Małgorzata Piwowar
– Jesteśmy festiwalem kina non-fiction – deklaruje Artur Liebhart, dyrektor Millennium Docs Against Gravity Film Festival. – Filmy, które pokazujemy, najbardziej przypominają literaturę non-fiction, kiedy fakty, zdarzenia są dopiero początkiem twórczego myślenia. Dzisiejsza kondycja dokumentu jest świetna, ich twórcy nie są traktowani inaczej niż ci realizujący fabuły. Jako pierwsi wprowadzamy konkurs dla filmów na granicy fabuły i dokumentu. Ten gatunek tak szybko ewoluuje, że już czas, aby miał swój konkurs.
Wszystko po to, by opisać coraz trudniejszy do definiowania świat. W świecie nadmiaru i chaosu także twórcy dokumentu mają kłopoty z przyglądaniem się z dystansu ważnym problemom. Nieraz dużo łatwiej to robić, sięgając po wydarzenia z przeszłości. Czas pomaga weryfikować zdarzenia i widzieć je z innej perspektywy.

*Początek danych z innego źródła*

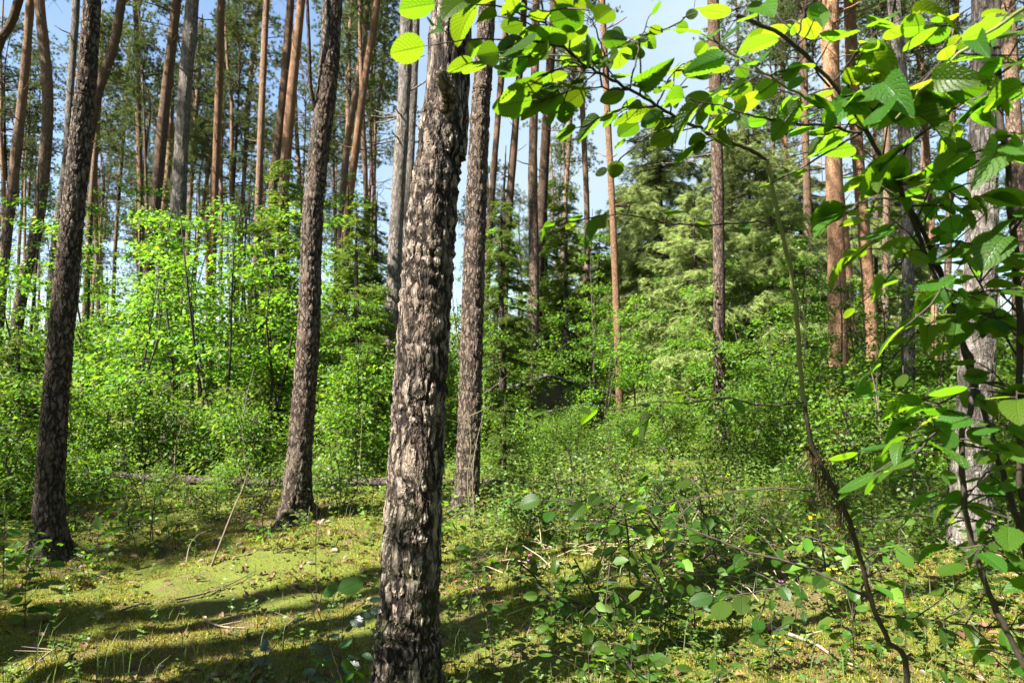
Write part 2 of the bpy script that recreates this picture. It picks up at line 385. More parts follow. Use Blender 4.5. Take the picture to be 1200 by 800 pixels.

Sztuka ta udała się twórcom polskiego premierowego filmu „Jarocin. Po co wolność" pokazującego fenomen słynnego niegdyś, a dziś już odchodzącego w niepamięć festiwalu.
– Nakręciłem ten film, bo uważałem, że istnieje pokolenie jarocińskie, i chciałem pokazać jego niesamowitą siłę – mówi Leszek Gnoiński, współtwórca dokumentu. – Dorastałem w czasach wielkiego boomu rocka. Jarocin spajał wszystko, co było w nim najciekawsze. Po raz pierwszy pojechałem tam jako nastolatek w 1985 roku i to bardzo mocno zmieniło moje życie. Nagle poczułem się, jakbym znalazł się w innym świecie. Jarocin był traktowany jako enklawa czegoś niezwyczajnego, a tak naprawdę był czymś zupełnie normalnym, tylko rzeczywistość wokół była zaburzona.